_Exercise brief:_ The lines from the top of the material through the line with "R2 = math.sqrt(0.5)" are to be set down exactly. Leave the pictures out.

**** Source material ****

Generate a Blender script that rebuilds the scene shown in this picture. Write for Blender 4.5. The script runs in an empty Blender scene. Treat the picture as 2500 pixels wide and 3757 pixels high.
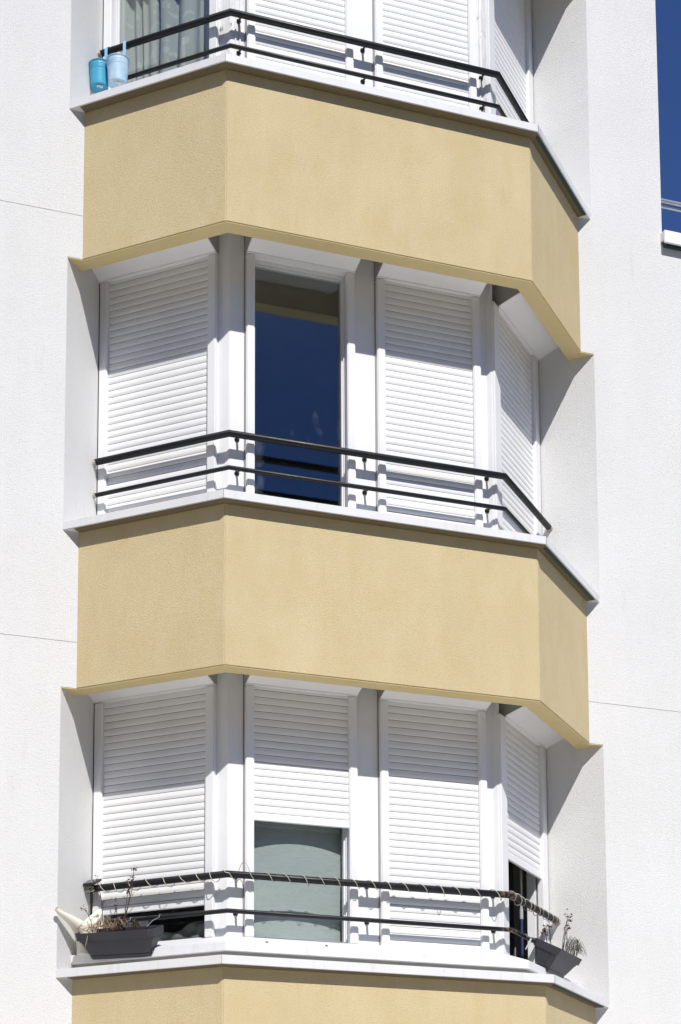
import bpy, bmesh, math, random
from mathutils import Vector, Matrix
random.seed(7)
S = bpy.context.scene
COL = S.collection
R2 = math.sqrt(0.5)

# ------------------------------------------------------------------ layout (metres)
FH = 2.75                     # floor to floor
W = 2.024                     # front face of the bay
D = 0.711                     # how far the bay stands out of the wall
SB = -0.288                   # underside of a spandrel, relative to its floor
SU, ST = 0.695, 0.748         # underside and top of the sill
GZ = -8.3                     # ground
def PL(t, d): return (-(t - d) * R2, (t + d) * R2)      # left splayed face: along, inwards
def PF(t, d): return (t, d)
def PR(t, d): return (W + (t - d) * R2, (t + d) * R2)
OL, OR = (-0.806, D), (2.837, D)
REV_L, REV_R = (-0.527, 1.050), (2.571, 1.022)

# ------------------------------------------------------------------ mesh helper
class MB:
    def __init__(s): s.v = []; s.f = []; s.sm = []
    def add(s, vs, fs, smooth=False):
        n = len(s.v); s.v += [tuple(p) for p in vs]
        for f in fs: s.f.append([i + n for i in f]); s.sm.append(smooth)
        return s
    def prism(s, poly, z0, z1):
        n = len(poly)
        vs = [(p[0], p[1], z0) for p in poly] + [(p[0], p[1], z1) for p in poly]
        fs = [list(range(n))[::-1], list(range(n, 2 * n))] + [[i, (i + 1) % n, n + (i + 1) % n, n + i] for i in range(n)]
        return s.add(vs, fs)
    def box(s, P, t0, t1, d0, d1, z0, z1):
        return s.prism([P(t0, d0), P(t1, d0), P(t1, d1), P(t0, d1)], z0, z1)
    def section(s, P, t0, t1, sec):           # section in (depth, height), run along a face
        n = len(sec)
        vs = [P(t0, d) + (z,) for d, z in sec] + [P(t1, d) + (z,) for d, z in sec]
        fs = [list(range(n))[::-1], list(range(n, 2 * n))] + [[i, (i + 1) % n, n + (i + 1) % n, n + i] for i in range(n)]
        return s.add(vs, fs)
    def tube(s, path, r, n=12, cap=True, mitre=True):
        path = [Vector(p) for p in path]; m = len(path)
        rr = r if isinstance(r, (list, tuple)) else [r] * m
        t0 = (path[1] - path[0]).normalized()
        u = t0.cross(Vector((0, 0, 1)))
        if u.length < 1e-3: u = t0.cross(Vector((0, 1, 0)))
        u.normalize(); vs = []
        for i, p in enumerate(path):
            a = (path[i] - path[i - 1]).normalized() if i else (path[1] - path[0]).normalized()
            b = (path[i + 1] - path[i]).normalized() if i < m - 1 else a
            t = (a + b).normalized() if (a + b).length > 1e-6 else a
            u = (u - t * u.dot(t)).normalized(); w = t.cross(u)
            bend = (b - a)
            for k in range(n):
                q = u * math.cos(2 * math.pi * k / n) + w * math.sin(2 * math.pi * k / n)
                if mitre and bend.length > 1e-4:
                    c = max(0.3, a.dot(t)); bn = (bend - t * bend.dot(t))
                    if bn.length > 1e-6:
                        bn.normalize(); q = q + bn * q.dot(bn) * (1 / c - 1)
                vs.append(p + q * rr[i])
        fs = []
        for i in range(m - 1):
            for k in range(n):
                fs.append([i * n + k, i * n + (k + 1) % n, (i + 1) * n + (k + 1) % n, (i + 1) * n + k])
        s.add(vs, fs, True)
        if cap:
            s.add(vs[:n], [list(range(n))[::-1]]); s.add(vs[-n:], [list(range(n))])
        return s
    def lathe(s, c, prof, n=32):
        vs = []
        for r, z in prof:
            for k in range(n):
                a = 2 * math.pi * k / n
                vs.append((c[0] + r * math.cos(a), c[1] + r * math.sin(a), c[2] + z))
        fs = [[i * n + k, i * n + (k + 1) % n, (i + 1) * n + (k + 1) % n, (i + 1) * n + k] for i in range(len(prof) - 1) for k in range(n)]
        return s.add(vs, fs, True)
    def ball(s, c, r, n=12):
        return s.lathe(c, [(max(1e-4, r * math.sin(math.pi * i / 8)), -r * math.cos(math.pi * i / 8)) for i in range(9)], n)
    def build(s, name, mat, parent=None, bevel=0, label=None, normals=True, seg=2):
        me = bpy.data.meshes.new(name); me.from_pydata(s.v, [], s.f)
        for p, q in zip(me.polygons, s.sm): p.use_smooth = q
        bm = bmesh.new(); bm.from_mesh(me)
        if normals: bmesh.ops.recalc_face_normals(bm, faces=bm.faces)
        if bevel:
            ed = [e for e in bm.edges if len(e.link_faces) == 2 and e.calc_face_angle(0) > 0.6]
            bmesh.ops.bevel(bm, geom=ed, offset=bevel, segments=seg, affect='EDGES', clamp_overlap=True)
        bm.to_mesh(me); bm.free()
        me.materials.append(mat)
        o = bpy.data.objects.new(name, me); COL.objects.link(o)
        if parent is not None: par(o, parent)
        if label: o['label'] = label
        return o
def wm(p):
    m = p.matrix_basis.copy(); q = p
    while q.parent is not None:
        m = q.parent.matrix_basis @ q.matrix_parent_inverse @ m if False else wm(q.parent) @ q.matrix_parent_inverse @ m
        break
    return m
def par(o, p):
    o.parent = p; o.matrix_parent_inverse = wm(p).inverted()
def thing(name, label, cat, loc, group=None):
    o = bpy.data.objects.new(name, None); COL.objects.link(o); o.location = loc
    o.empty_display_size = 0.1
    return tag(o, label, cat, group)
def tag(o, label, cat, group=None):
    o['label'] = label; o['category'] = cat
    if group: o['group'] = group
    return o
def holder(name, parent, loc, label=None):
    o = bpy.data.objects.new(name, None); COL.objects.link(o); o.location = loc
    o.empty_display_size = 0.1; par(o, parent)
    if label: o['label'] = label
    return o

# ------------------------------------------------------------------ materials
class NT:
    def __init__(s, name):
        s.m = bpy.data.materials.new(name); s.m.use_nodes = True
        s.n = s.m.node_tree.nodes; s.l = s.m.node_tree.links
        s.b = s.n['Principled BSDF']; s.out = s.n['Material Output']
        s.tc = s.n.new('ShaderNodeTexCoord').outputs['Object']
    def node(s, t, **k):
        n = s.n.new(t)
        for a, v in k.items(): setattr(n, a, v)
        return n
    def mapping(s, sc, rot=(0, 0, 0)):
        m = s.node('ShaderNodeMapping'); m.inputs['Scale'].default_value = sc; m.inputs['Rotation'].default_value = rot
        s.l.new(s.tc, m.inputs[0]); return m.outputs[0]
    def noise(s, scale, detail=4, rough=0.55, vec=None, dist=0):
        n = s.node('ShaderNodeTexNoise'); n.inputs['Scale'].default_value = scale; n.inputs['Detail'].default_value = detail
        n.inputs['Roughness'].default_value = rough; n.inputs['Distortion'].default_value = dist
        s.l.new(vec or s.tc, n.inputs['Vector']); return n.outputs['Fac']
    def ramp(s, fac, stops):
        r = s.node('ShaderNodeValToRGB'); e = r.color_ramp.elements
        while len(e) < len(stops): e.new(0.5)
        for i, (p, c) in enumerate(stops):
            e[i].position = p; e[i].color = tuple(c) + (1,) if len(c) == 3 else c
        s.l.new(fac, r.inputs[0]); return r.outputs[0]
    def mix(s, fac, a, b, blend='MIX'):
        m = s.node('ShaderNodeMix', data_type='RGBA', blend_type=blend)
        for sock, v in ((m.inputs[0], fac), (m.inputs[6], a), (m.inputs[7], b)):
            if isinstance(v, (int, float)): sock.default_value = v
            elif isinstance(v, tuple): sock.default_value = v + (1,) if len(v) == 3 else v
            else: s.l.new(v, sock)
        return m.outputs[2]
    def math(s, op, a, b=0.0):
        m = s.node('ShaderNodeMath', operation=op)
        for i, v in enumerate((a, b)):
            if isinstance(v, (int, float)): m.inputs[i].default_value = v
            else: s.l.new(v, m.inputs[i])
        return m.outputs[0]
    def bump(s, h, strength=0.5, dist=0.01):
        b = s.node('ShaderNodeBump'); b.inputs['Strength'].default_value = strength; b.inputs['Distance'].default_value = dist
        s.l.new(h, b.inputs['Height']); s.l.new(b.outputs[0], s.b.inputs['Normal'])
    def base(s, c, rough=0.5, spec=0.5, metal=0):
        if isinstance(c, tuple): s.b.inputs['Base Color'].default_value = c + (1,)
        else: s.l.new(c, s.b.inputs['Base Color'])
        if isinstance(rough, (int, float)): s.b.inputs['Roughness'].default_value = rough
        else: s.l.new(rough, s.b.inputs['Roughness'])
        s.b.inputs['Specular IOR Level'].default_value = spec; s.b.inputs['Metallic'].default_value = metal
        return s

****

_Expected answer:_
Generate a Blender script that rebuilds the scene shown in this picture. Write for Blender 4.5. The script runs in an empty Blender scene. Treat the picture as 2500 pixels wide and 3757 pixels high.
import bpy, bmesh, math, random
from mathutils import Vector, Matrix
random.seed(7)
S = bpy.context.scene
COL = S.collection
R2 = math.sqrt(0.5)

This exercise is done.